— start —
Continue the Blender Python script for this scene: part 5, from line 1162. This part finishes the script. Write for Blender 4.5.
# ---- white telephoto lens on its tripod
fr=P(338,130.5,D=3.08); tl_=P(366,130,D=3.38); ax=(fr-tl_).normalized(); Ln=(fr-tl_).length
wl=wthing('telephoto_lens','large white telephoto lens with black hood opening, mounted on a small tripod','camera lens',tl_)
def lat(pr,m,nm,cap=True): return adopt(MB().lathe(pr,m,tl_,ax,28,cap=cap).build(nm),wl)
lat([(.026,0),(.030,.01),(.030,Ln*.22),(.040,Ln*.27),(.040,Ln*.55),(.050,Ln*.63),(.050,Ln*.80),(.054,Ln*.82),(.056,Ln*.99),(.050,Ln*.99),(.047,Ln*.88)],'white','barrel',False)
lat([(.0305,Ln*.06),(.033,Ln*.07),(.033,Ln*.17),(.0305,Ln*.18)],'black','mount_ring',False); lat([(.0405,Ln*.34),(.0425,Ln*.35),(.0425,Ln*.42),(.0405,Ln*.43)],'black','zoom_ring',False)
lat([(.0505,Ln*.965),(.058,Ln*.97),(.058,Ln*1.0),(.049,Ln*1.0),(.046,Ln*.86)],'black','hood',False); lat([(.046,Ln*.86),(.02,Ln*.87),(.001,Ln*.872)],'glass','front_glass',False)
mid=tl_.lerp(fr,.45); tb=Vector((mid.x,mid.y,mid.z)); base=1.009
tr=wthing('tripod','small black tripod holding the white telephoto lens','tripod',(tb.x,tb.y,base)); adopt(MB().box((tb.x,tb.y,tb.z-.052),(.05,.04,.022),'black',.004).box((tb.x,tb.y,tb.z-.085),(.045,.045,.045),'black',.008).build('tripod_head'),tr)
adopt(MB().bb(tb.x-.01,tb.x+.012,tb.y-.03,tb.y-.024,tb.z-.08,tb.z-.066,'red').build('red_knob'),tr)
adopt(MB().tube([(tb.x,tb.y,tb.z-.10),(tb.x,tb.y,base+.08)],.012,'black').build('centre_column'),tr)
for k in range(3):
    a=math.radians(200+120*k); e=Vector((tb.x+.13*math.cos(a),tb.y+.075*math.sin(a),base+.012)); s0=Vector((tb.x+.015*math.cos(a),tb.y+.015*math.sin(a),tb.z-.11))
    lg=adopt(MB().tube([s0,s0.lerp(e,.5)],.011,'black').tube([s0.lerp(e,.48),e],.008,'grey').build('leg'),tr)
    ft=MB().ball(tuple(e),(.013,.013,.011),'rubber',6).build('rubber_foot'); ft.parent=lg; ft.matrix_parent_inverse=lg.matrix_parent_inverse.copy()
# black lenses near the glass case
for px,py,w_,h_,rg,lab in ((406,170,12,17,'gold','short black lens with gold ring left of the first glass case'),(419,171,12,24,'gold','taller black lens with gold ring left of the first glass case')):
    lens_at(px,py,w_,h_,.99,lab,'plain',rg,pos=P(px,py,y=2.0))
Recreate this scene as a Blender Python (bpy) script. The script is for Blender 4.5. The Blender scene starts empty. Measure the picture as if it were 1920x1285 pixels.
— end —
From the entries above, extract each line containing "Blender".

# [Worked answer]
Continue the Blender Python script for this scene: part 5, from line 1162. This part finishes the script. Write for Blender 4.5.
Recreate this scene as a Blender Python (bpy) script. The script is for Blender 4.5. The Blender scene starts empty. Measure the picture as if it were 1920x1285 pixels.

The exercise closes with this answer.